Novel Solanum torvum Fruit Biomass-Derived Hierarchical Porous Carbon Nanosphere as Excellent Electrode Material for Enhanced Symmetric Supercapacitor Performance

Biomass-based hierarchical porous carbon nanospheres offer an outstanding performance of electrode materials in electrochemical energy storage device applications. However, integrating all these advantages into one fabric is still a challenge. Therefore, this study aims to develop novel biomass of Solanum torvum fruit (STF) as a hierarchical porous carbon nanosphere source for high-quality electrode material for supercapacitor applications. The STF-based carbon nanospheres were synthesized with a green, sustainable strategy through ZnCl2 impregnation, carbonization, and physical activation. Through the 0.5 M ZnCl2, it was discovered that the carbon nanosphere maintains a dense spherical structure with enriched 3D "cow tripe-like" hierarchical pores. The optimized carbon nanosphere yielded a high specific surface area of 1176.29 m2g−1 with a nearly balanced combination of the micro-mesopores.

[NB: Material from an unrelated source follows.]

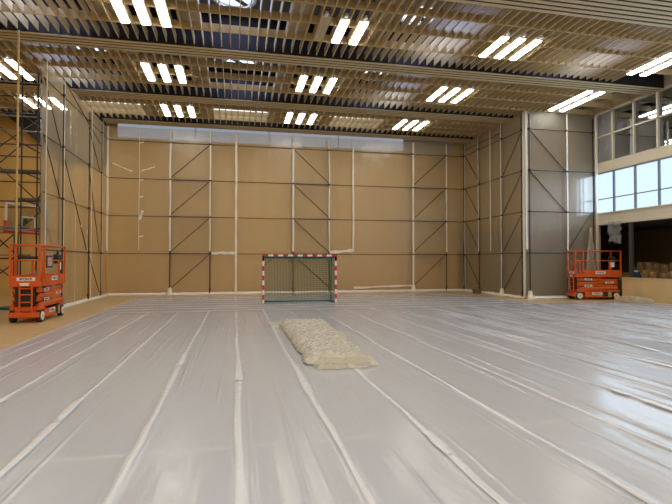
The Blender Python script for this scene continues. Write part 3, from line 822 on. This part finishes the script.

The combination of the 3D hierarchical pore structure and densely packed nanospheres gave high electrochemical properties of the symmetric supercapacitor with a delightful specific capacitance of 154 Fg−1 at 1 Ag−1 in the H2SO4 electrolyte and high cyclic performance with coulombic efficiency ~ 84.5%. The energy density was boosted to 30.4 Whkg−1 in power density of 1.27 kWkg−1 5 Ag−1. Therefore, porous carbon nanospheres from novel STF biomass are ideal candidates as electrode materials for high-performance electrochemical energy storage devices.